Background


Of the many options and kits available we have chosen the South African Birkin - a kit which faithfully reproduces the beauty of Colin Chapman's original car and which you build up with component parts from the factory, adding in your choice of engine and transmission.



This holds true to the tradition of garden shed mechanics without requiring quite the level of welding skill, or CAD programming, that some of the amazing, home built clubman cars require. Or at least we hope not, as neither of us have done anything like this before.....



Sunday, February 6, 2011

Battery Mount

There's a few places to put the battery, including on the scuttle or in the nose by the steering rack. The former is low but out front, and also awkward to reach for those jump-starting moments which I'm informed are pretty regular occurences. The scuttle is good but we're trying to keep it uncluttered - especially as we're planning to put a huge air filter there some day. So we decided on the wall in front of the passenger footwell.


First we riveted in a plate to the chassis tubes to help take its weight, and covered this in foam strips from Clarkes. We then got a steel bracket made up to enclose the battery and bolted this to the footwell wall. Rob from Meridian fabricated the bracket as it's something they've made several times before and it fitted nicely. We had to take a bit off the edge of the starter  motor and cut a resess in the bracket to allow for a bell housing bolt - we expect the engine to rock a bit under torque and don't want them to touch. All in all the hardest part was drilling in  a confined space and a right angled drill bit was a big help for this. We still managed to scuff the bracket but rest assured this will be tidied up soon!

Sunday, January 23, 2011

Water Rail

We have finally added the water rail which is from Raceline. It's a lovely bit of engineering, with plenty of take-offs for temp senders and heaters. Due to the Birkin headers being a bit tall, it does need some modification to fit over the exhaust manifold of number one cylinder.
This was achieved with the angle grinder and a metal file. Rob from Meridian welded a plate over the resulting gap and once a few troublesome bosses were ground off the engine block the rail fitted as nature intended. It looks great!

Saturday, January 22, 2011

Carbon canister and fuel reg

 We've used a Toyota MR2 carbon canister as it's very small and fits nicely in between the tank and the side wall of the chassis. The bracket was fashioned from 2 hose clips riveted to a strip of steel which had been bent to suit the profile of the canister. The canister was wrapped in two strips of sticky foam, the clips tightened and the whole thing was bolted to the car with minimal stress.

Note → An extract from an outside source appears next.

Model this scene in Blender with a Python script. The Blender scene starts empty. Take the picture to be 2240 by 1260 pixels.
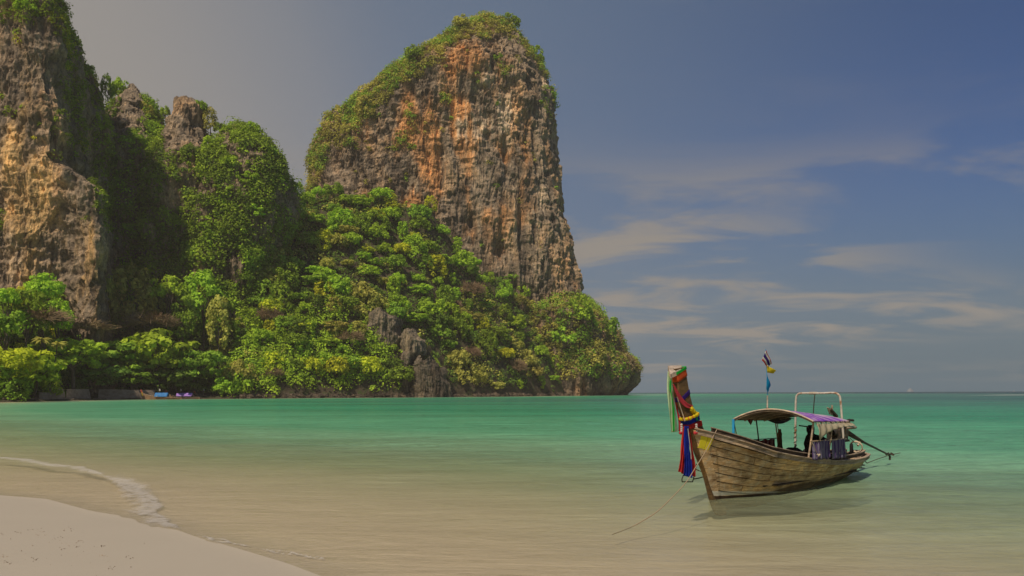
import bpy, bmesh, math, random
import numpy as np
from mathutils import Vector, Matrix, Euler

random.seed(7)
RNG = np.random.default_rng(11)
SC = bpy.context.scene
COL = SC.collection
R = math.radians

# ------------------------------------------------------------------ camera
CAM_H = 2.5
F_PX = 1742.0          # focal length in photo pixels (2240 wide)
HOR = 857.9            # horizon row at the photo's middle column
ROLL = R(0.2)
cam_data = bpy.data.cameras.new('camera')
cam_data.sensor_width = 36.0
cam_data.lens = 36.0 * F_PX / 2240.0
cam_data.shift_y = (HOR - 630.0) / 2240.0
cam_data.clip_start = 0.1
cam_data.clip_end = 60000.0
cam = bpy.data.objects.new('camera', cam_data)
COL.objects.link(cam)
cam.location = (0, 0, CAM_H)
cam.rotation_euler = (R(90), ROLL, 0)
SC.camera = cam

# ------------------------------------------------------------------ light
SUN_EL, SUN_AZ_X, SUN_AZ_Y = R(52), -0.47, -0.88
sun_dir = Vector((SUN_AZ_X, SUN_AZ_Y, 0)).normalized() * math.cos(SUN_EL) + Vector((0, 0, math.sin(SUN_EL)))
sd = bpy.data.lights.new('sun', 'SUN')
sd.energy = 3.6
sd.angle = R(0.5)
sd.color = (1.0, 0.86, 0.68)
sun = bpy.data.objects.new('sun', sd)
COL.objects.link(sun)
sun.rotation_euler = (-sun_dir).to_track_quat('-Z', 'Y').to_euler()

W = bpy.data.worlds.new('World')
SC.world = W
W.use_nodes = True
nt = W.node_tree
nt.nodes.clear()
class NG:
    """small node-tree writer"""
    def __init__(s, tree): s.t = tree
    def n(s, typ, **kw):
        nd = s.t.nodes.new(typ)
        for k, v in kw.items():
            if k == 'inp':
                for kk, vv in v.items():
                    if isinstance(vv, bpy.types.NodeSocket): s.t.links.new(vv, nd.inputs[kk])
                    else: nd.inputs[kk].default_value = vv
            else: setattr(nd, k, v)
        return nd
    def link(s, a, b): s.t.links.new(a, b)
    def math(s, op, a, b=None, c=None, clamp=False):
        nd = s.t.nodes.new('ShaderNodeMath'); nd.operation = op; nd.use_clamp = clamp
        for i, v in enumerate((a, b, c)):
            if v is None: continue
            if isinstance(v, bpy.types.NodeSocket): s.t.links.new(v, nd.inputs[i])
            else: nd.inputs[i].default_value = v
        return nd.outputs[0]
    def mix(s, fac, a, b, mode='MIX'):
        nd = s.t.nodes.new('ShaderNodeMix'); nd.data_type = 'RGBA'; nd.blend_type = mode
        for k, v in ((0, fac), (6, a), (7, b)):
            if isinstance(v, bpy.types.NodeSocket): s.t.links.new(v, nd.inputs[k])
            elif k == 0: nd.inputs[0].default_value = v
            else: nd.inputs[k].default_value = (*v, 1) if len(v) == 3 else v
        return nd.outputs[2]
    def ramp(s, fac, stops, interp='LINEAR'):
        nd = s.t.nodes.new('ShaderNodeValToRGB'); cr = nd.color_ramp; cr.interpolation = interp
        while len(cr.elements) < len(stops): cr.elements.new(0.5)
        for e, (p, c) in zip(cr.elements, stops):
            e.position = p; e.color = (c, c, c, 1) if not hasattr(c, '__len__') else (*c, 1)
        s.t.links.new(fac, nd.inputs[0]); return nd.outputs[0]
    def mr(s, v, a, b, c=0.0, d=1.0, smooth=True):
        nd = s.t.nodes.new('ShaderNodeMapRange'); nd.interpolation_type = 'SMOOTHSTEP' if smooth else 'LINEAR'
        s.t.links.new(v, nd.inputs[0])
        for i, x in enumerate((a, b, c, d)): nd.inputs[i + 1].default_value = x
        return nd.outputs[0]
    def noise(s, vec, scale, detail=4, rough=0.5, dist=0.0, out=0):
        nd = s.t.nodes.new('ShaderNodeTexNoise')
        if vec is not None: s.t.links.new(vec, nd.inputs['Vector'])
        nd.inputs['Scale'].default_value = scale; nd.inputs['Detail'].default_value = detail
        nd.inputs['Roughness'].default_value = rough; nd.inputs['Distortion'].default_value = dist
        return nd.outputs[out]
    def mapping(s, vec, scale=(1, 1, 1), loc=(0, 0, 0), rot=(0, 0, 0)):
        nd = s.t.nodes.new('ShaderNodeMapping'); s.t.links.new(vec, nd.inputs[0])
        nd.inputs['Scale'].default_value = scale; nd.inputs['Location'].default_value = loc; nd.inputs['Rotation'].default_value = rot
        return nd.outputs[0]

g = NG(nt)
sky = g.n('ShaderNodeTexSky', sky_type='NISHITA', sun_disc=False, sun_elevation=SUN_EL,
          sun_rotation=math.atan2(SUN_AZ_X, SUN_AZ_Y), air_density=1.0, dust_density=1.5, ozone_density=2.0)
tc = g.n('ShaderNodeTexCoord')
dirv = tc.outputs['Generated']
sep = g.n('ShaderNodeSeparateXYZ'); g.link(dirv, sep.inputs[0])
el = sep.outputs[2]
skyc = g.mix(1.0, sky.outputs[0], (0.160, 0.290, 0.47), 'MULTIPLY')
skyc = g.mix(g.math('MULTIPLY', g.mr(el, 0.28, 0.0), 0.95), skyc, (0.46, 1.08, 1.56))
skyc = g.mix(g.mr(sep.outputs[0], 0.62, -0.1, 0, 0.55), skyc, (1.02, 1.62, 2.30))
# hazier towards the left, clearer and deeper blue towards the right, one smooth change all round
veil = g.ramp(g.mr(g.math('ADD', sep.outputs[0], g.math('MULTIPLY', g.math('SUBTRACT', el, 0.2), 0.35)), -0.6, 0.6, 0, 1, False), [(0.20, 1.0), (0.36, 0.50), (0.46, 0.20), (0.62, 0.12), (0.80, 0.04), (0.97, 0.0)], 'B_SPLINE')
skyc = g.mix(veil, skyc, (2.65, 2.45, 2.25))
# wispy clouds on a layer seen in perspective: direction divided by height
hh = g.math('ADD', g.math('MAXIMUM', el, 0.0), 0.10)
px_ = g.math('DIVIDE', sep.outputs[0], hh); py_ = g.math('DIVIDE', sep.outputs[1], hh)
cmb = g.n('ShaderNodeCombineXYZ'); g.link(px_, cmb.inputs[0]); g.link(py_, cmb.inputs[1])
m1 = g.mapping(cmb.outputs[0], scale=(0.62, 0.95, 1), loc=(2.7, 1.4, 0), rot=(0, 0, R(-14)))
c1 = g.noise(m1, 1.5, 8, 0.58, 0.6)
m2 = g.mapping(cmb.outputs[0], scale=(0.22, 0.30, 1), loc=(0.6, 4.4, 0))
c2 = g.noise(m2, 1.2, 2, 0.5)
cover = g.mr(c2, 0.26, 0.52)
cl = g.math('MULTIPLY', g.mr(c1, 0.45, 0.63), cover)
low = g.mr(el, 0.30, 0.20)
cl = g.math('MULTIPLY', cl, g.math('ADD', 0.07, g.math('MULTIPLY', low, 0.93)))
cl = g.math('MULTIPLY', cl, g.mr(el, 0.0, 0.05))
skyc = g.mix(g.math('MULTIPLY', cl, 0.95), skyc, (2.45, 2.20, 1.95))
bg = g.n('ShaderNodeBackground', inp={'Color': skyc, 'Strength': 0.115})
out = g.n('ShaderNodeOutputWorld'); g.link(bg.outputs[0], out.inputs[0])

SC.view_settings.view_transform = 'Standard'
SC.view_settings.look = 'None'
SC.view_settings.exposure = 0.05
SC.view_settings.gamma = 1.0
SC.view_settings.use_curve_mapping = False
HAZE = 0.00014
SC.cycles.volume_bounces = 0
SC.cycles.max_bounces = 8
SC.cycles.transparent_max_bounces = 8
SC.cycles.caustics_reflective = False
SC.cycles.caustics_refractive = False
SC.cycles.use_denoising = True

# ------------------------------------------------------------------ helpers
_c, _s = math.cos(ROLL), math.sin(ROLL)
def P(px, py, Y):
    """world point(s) seen at photo pixel (px, py) at distance Y (metres along +Y)"""
    px = np.asarray(px, float); py = np.asarray(py, float); Y = np.asarray(Y, float)
    xp = (px - 1120.0) / F_PX; yp = (HOR - py) / F_PX
    return np.stack(np.broadcast_arrays(Y * (_c * xp + _s * yp), Y, CAM_H + Y * (-_s * xp + _c * yp)), -1)
def PIX(p):
    p = np.asarray(p, float)
    x = p[..., 0] / p[..., 1]; z = (p[..., 2] - CAM_H) / p[..., 1]
    return 1120 + F_PX * (_c * x - _s * z), HOR - F_PX * (_s * x + _c * z)
def interp(x, pts):
    a = np.array(pts, float); return np.interp(x, a[:, 0], a[:, 1])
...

Which was a first......

At the same time we attached a fuel filter and pressure regulator to the back wall of the cockpit, as our pump doesn't have one inbuilt. They are pretty standard items and again didn't require any Anglo-Saxon language. We'll tidy up the lines as we go along as I think they will need protecting from abrassive contacts - for now though we'll just cable tie them out of the way

Wednesday, November 3, 2010

Windscreen mounts


We recently popped the scuttle on to drill the windscreen mount holes. For some reason this was a job we'd really been putting off. Something to do with a complete lack of hand eye co-ordination and the fact that now that parts are painted we live in fear of scratches and dings (despite the fact that when we first drive it its bound to get stone chips everywhere!)

However, by using very small pilot drills bits for accuracy and a pair of calipers to check the distance between the holes on the mounting bracket, it all went without much loss of life. Drilling into your pride and joy still feels very wrong though - similar to the dashboard experience - and we were glad when it was all over.

Gauges


As with all builds we've had a bit of a hiatus while we wait for bits and pieces to turn up. Since the gauges arrived we decided to slot them in along with a few dash board lights.

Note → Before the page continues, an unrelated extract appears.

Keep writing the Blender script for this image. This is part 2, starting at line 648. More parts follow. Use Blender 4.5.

The gauges are Stack items, which are black faced and therefore fairly traditional, but they're also backlit, which looks pretty cool.
As suspected not all the sizes matched up. For the dash light this was easy to fix as it just involved a step drill, but the tacho was a different matter as the hole needed to be shifted right as well as being enlarged. An old school compass, a bit of card, some masking tape and a metal file later and all was serene. It's not very relaxing atttacking your carbon fibre-like dash board and I was glad when it was over!

Sunday, September 19, 2010

Exhaust headers

Remember the hole we cut in the body work? Well, today we fitted the exhaust headers and we've been relieved to find that it is indeed in the right place to allow them to exit.

The cardboard template was spot on and we are very pleased with the result.

We also fitted the drive shaft which was a simple process and at last the sum of scattered parts is starting to resemble a real car.

Engine in!

Another big day yesterday. The front of the car was lifted and the engine/ and transmission was rolled underneath. It was surprisingly easy with just two people. The front of the car was lowered by increments and the engine nudged forward and back to clear each potential obstruction, and in the end the process passed relatively free of Anglo-Saxon language. Finally, the gear box needed to be lifted with a trolley jack to slide into the tunnel and that was it.
I wish I could say the same for actually attaching the engine to the chassis. The bolts were very difficult to align and changes in the attitude of the engine when hanging from the crane were difficult to achieve accurately. After almost crossing one set of threads we decided food and wine were more important and left it for the night to come back fresh the next day for a final assault.